Speaking of Bill, I think a good lean topic would be the LSI model aka Lightning Source. They print books on demand. Iow, you sell a copy of your book on Amazon and it goes direct to LSI who prints and ships it. LSI opened a facility in Europe which really cuts down on shipping costs. LSI will open another unit in Australia this June (I sell a lot of books there). The downfall right now is that not enough European publishers know about it. There’s a lot of european technical books I would love to buy but the shipping is insane. Foregin publishers have yet to open accounts with LSI US to sell books here. Pity that.
One last thing about ebook publishing. Some books aren’t well suited for ebook formats, mostly technical books with a lot of charts, formulas and illustrations. The technology for graphic rich texts still isn’t there yet but maybe it’ll be available sometime next year. Whoever comes up with the solution stands to make a lot of money.
Mark Stover says
“More significant in the music industry, with the advant of iTunes and Walmart music downloads no one has to waste their money buying the 8 songs on a CD they don’t like in order to get the 2 songs they do.”
Hey Bill, your postings always get me to thinking and this one even got me to talking with a colleague in the cubicle across the way.
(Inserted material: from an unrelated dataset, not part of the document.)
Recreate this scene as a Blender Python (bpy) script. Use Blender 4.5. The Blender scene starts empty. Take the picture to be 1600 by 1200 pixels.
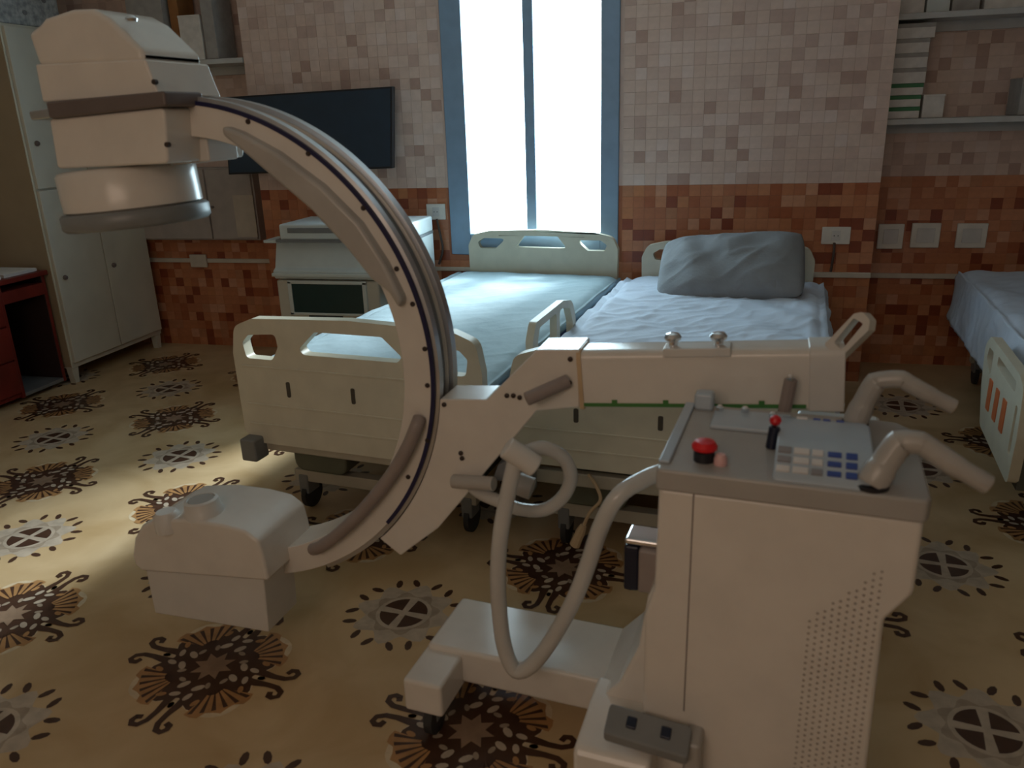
import bpy, bmesh, math, random
import numpy as np
from mathutils import Vector, Matrix, noise
from mathutils.geometry import tessellate_polygon

random.seed(7)
SC = bpy.context.scene
COL = SC.collection
R = math.radians

# ------------------------------------------------------------------ camera
FPX, PITCH, ROLL, YAW = 1243.0, R(18.42), R(-1.86), R(-13.93)
EYE = Vector((0, 0, 1.5))
fw = Vector((math.sin(YAW)*math.cos(PITCH), math.cos(YAW)*math.cos(PITCH), -math.sin(PITCH)))
_r = Vector((math.cos(YAW), -math.sin(YAW), 0)); _u = _r.cross(fw)
rt = math.cos(ROLL)*_r + math.sin(ROLL)*_u
up = -math.sin(ROLL)*_r + math.cos(ROLL)*_u
cd = bpy.data.cameras.new('camera'); cam = bpy.data.objects.new('camera', cd); COL.objects.link(cam)
cd.sensor_width = 36; cd.sensor_fit = 'HORIZONTAL'; cd.lens = FPX/1600*36; cd.clip_start = .05
M = Matrix((rt, up, -fw)).transposed().to_4x4(); M.translation = EYE
cam.matrix_world = M; SC.camera = cam
cd.dof.use_dof = True; cd.dof.focus_distance = 5.0; cd.dof.aperture_fstop = 4.5

# ------------------------------------------------------------------ world, lamps, exposure
SC.view_settings.view_transform = 'Standard'; SC.view_settings.look = 'None'
SC.view_settings.exposure = 0.0; SC.view_settings.gamma = 1.0
SC.view_settings.use_curve_mapping = False
wd = bpy.data.worlds.new('sky'); SC.world = wd; wd.use_nodes = True
wd.node_tree.nodes['Background'].inputs[0].default_value = (.75, .9, 1, 1)
wd.node_tree.nodes['Background'].inputs[1].default_value = 1.0
WINDOW_STRENGTH = 10.0
WINDOW_TINT = (.66, .90, 1.0)
def area(name, loc, target, sx, sy, power, color):
    l = bpy.data.lights.new(name, 'AREA'); l.shape = 'RECTANGLE'; l.size = sx; l.size_y = sy
    l.energy = power; l.color = color
    o = bpy.data.objects.new(name, l); COL.objects.link(o); o.location = loc
    o.rotation_euler = (Vector(target)-Vector(loc)).to_track_quat('-Z', 'Y').to_euler()
    return o
# unseen warm fill lamp, added behind the photographer
area('warm_fill_light', (-.7, -1.42, 2.1), (-.5, 1.9, .35), 1.6, 1.2, 16.5, (1, .74, .57))
# bright sky beyond the window, high on the right
area('sky_glow', (1.15, 9.25, 4.65), (-1.0, 4.75, 1.6), 1.3, 1.3, 2300, (.84, .95, 1.0))

# ------------------------------------------------------------------ pixel helpers (1600x1200 photograph -> points in the room)
def ray(x, y): return (x-800)/FPX*rt - (y-600)/FPX*up + fw
def atZ(x, y, z): d = ray(x, y); return EYE + d*((z-EYE.z)/d.z)
def atY(x, y, Y): d = ray(x, y); return EYE + d*(Y/d.y)
def atX(x, y, X): d = ray(x, y); return EYE + d*(X/d.x)

# ------------------------------------------------------------------ materials
def mat(name, col, rough=.5, metal=0, var=.06, scale=12, bump=0, bscale=60, spec=.5, col2=None, coat=0):
    m = bpy.data.materials.new(name); m.use_nodes = True
    nt = m.node_tree; b = nt.nodes['Principled BSDF']
    b.inputs['Roughness'].default_value = rough; b.inputs['Metallic'].default_value = metal
    b.inputs['Specular IOR Level'].default_value = spec
    if coat: b.inputs['Coat Weight'].default_value = coat; b.inputs['Coat Roughness'].default_value = .15
    tc = nt.nodes.new('ShaderNodeTexCoord')
    n = nt.nodes.new('ShaderNodeTexNoise'); n.inputs['Scale'].default_value = scale; n.inputs['Detail'].default_value = 4
    nt.links.new(tc.outputs['Object'], n.inputs['Vector'])
    cr = nt.nodes.new('ShaderNodeValToRGB')
    c2 = col2 if col2 else tuple(min(1, c*(1+var)) for c in col)
    c1 = col if col2 else tuple(c*(1-var) for c in col)
    cr.color_ramp.elements[0].position = .35; cr.color_ramp.elements[1].position = .65
    cr.color_ramp.elements[0].color = (*c1, 1); cr.color_ramp.elements[1].color = (*c2, 1)
    nt.links.new(n.outputs['Fac'], cr.inputs['Fac']); nt.links.new(cr.outputs['Color'], b.inputs['Base Color'])
    if bump:
        n2 = nt.nodes.new('ShaderNodeTexNoise'); n2.inputs['Scale'].default_value = bscale; n2.inputs['Detail'].default_value = 3
        nt.links.new(tc.outputs['Object'], n2.inputs['Vector'])
        bp = nt.nodes.new('ShaderNodeBump'); bp.inputs['Strength'].default_value = bump; bp.inputs['Distance'].default_value = .01
        nt.links.new(n2.outputs['Fac'], bp.inputs['Height']); nt.links.new(bp.outputs['Normal'], b.inputs['Normal'])
    return m
def emis(name, col, strength):
    """thin daylit pane: lets light through and glows with the sky scattered in it"""
    m = bpy.data.materials.new(name); m.use_nodes = True; nt = m.node_tree
    nt.nodes.remove(nt.nodes['Principled BSDF']); out = nt.nodes['Material Output']
    t = nt.nodes.new('ShaderNodeBsdfTransparent'); t.inputs[0].default_value = (.6, .6, .6, 1)
    e = nt.nodes.new('ShaderNodeEmission'); e.inputs[0].default_value = (*col, 1); e.inputs[1].default_value = strength
    ad = nt.nodes.new('ShaderNodeAddShader'); nt.links.new(t.outputs[0], ad.inputs[0]); nt.links.new(e.outputs[0], ad.inputs[1])
    nt.links.new(ad.outputs[0], out.inputs['Surface'])
    return m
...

The value of art is certainly in the eyes of the beholder, but taking a couple of songs that you like out of an album of songs put together by the artist by intent is kind of like cropping out just the eyes of the Mona Lisa ’cause that’s the only part I really like. But in so doing we’ve actually lost the overall concept the artist was trying to express.
You’re right that not every song by every artist is great (or even Top 40 worthy), but the fact that a musical work of art can easily be chopped up into just the little bits that we like keeps us from being challenged by the artist and only exacerbates the sound-bite experience that our modern society tends to suffer from.
Keep up the good work. I enjoy your postings and almost never edit them into little bits to take them out of context for my own evil intent .
Bill Waddell says
“but taking a couple of songs that you like out of an album of songs put together by the artist by intent is kind of like cropping out just the eyes of the Mona Lisa”
Aren’t the musicians the ones cropping her eyes out to play on the radio, and put into videos on MTV? :)
The classical musicians might be able to make that case, but it has long been my opinion that Rossini put the cannons into the William Tell Overture as an afterthought when he found out no one was able to stay awake while listening to his entire opera ‘in context’. If it weren’t for someone cropping out the overture, no one would have listened to any of it.
Aaron says
I don’t think the printed medium will ever completely die out.
I know that I can pay more attention to a printed document than something on a screen. I can proof-read something a number of times on screen, but as soon as I print it out and read it, the spelling, grammatical and lay-out errors are much more obvious. In this way, the printed draft document does provide added value for my customer, in a better quality document.
Tim DelVecchio says
You paint “the consumer” as a monolithic being. I am really into lean. However, I prefer books in print. I like to feel the page in my hand, turn the pages, mark them up and make notes in them, etc. I find value in the printed book. Does that make me wrong and you right?